> _MATERIAL_:
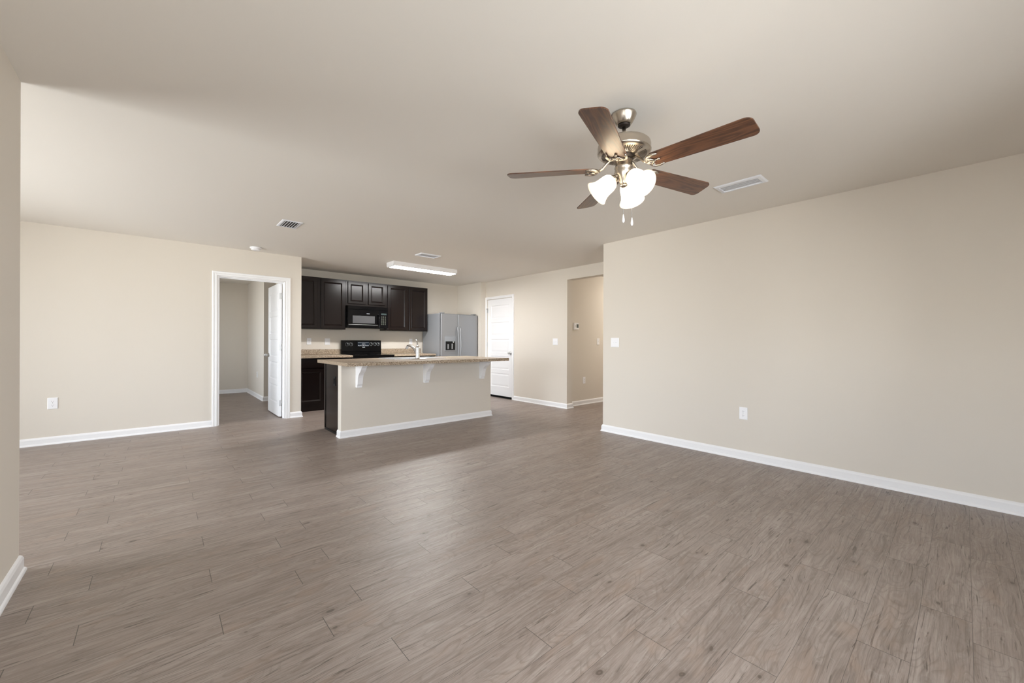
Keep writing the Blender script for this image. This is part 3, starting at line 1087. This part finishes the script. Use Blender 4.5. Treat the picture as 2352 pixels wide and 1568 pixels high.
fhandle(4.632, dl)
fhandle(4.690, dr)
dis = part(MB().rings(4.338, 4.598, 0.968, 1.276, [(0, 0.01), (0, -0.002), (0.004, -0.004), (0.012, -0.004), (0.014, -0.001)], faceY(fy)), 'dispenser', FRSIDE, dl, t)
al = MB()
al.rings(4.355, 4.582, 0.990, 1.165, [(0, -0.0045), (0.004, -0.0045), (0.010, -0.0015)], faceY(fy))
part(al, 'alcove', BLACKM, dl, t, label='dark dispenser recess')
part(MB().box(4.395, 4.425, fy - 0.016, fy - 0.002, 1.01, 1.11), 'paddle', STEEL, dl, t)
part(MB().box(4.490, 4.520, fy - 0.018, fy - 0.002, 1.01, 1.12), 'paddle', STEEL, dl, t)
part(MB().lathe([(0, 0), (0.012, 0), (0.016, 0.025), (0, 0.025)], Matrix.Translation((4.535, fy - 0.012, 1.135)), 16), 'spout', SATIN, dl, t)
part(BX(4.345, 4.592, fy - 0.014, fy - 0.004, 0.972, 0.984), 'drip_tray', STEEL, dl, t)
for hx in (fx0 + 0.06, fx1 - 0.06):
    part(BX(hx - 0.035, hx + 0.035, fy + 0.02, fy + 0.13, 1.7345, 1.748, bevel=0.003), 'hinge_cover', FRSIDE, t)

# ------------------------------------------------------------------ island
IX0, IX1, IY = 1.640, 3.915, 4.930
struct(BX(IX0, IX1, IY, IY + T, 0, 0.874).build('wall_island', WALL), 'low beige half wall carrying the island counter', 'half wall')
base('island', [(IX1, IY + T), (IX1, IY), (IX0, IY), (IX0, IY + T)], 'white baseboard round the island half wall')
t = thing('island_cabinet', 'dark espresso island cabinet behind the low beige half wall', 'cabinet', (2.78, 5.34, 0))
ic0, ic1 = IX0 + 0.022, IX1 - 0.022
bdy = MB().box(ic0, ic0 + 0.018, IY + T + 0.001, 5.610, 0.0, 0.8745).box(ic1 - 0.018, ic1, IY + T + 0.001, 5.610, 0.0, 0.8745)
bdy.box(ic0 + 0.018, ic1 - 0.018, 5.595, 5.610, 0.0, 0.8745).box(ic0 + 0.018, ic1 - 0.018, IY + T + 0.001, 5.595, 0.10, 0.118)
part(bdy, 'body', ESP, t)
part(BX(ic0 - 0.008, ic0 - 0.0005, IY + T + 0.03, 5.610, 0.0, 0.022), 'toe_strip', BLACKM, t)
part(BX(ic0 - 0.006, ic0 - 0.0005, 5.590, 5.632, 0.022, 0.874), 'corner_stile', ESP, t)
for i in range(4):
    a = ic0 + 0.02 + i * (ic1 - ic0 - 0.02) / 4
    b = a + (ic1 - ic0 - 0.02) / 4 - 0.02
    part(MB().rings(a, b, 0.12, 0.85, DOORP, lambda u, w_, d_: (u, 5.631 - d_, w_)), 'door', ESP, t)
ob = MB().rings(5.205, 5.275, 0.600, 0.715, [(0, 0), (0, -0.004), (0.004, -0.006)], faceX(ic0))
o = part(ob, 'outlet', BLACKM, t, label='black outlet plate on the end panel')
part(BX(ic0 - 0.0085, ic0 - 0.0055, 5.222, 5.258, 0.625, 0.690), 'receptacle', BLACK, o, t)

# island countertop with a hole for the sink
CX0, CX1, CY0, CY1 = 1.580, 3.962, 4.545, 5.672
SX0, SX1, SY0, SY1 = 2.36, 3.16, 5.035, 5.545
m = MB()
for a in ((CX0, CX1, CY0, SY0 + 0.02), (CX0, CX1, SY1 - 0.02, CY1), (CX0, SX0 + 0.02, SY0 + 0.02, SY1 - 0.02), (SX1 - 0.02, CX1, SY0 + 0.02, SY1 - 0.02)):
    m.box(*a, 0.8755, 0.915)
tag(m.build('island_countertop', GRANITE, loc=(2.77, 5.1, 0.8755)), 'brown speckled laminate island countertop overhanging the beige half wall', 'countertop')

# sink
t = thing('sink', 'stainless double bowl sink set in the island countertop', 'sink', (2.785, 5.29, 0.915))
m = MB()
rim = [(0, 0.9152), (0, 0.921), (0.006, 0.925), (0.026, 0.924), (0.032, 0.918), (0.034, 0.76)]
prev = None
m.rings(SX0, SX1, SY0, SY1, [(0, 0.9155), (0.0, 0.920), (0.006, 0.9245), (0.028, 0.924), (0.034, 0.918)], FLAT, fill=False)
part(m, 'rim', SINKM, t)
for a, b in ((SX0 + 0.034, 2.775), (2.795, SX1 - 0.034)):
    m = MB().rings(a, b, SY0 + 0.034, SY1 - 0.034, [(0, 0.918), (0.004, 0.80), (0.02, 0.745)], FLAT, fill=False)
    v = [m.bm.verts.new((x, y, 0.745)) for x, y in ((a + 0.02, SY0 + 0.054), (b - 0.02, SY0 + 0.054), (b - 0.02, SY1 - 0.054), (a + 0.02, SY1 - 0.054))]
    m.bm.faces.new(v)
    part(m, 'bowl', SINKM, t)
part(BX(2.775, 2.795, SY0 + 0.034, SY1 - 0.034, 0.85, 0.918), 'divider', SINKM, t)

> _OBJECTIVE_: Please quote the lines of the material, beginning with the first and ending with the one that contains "part(BX(hx - 0.035, hx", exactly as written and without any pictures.

> _RESPONSE TO THIS TASK_:
Keep writing the Blender script for this image. This is part 3, starting at line 1087. This part finishes the script. Use Blender 4.5. Treat the picture as 2352 pixels wide and 1568 pixels high.
fhandle(4.632, dl)
fhandle(4.690, dr)
dis = part(MB().rings(4.338, 4.598, 0.968, 1.276, [(0, 0.01), (0, -0.002), (0.004, -0.004), (0.012, -0.004), (0.014, -0.001)], faceY(fy)), 'dispenser', FRSIDE, dl, t)
al = MB()
al.rings(4.355, 4.582, 0.990, 1.165, [(0, -0.0045), (0.004, -0.0045), (0.010, -0.0015)], faceY(fy))
part(al, 'alcove', BLACKM, dl, t, label='dark dispenser recess')
part(MB().box(4.395, 4.425, fy - 0.016, fy - 0.002, 1.01, 1.11), 'paddle', STEEL, dl, t)
part(MB().box(4.490, 4.520, fy - 0.018, fy - 0.002, 1.01, 1.12), 'paddle', STEEL, dl, t)
part(MB().lathe([(0, 0), (0.012, 0), (0.016, 0.025), (0, 0.025)], Matrix.Translation((4.535, fy - 0.012, 1.135)), 16), 'spout', SATIN, dl, t)
part(BX(4.345, 4.592, fy - 0.014, fy - 0.004, 0.972, 0.984), 'drip_tray', STEEL, dl, t)
for hx in (fx0 + 0.06, fx1 - 0.06):
    part(BX(hx - 0.035, hx + 0.035, fy + 0.02, fy + 0.13, 1.7345, 1.748, bevel=0.003), 'hinge_cover', FRSIDE, t)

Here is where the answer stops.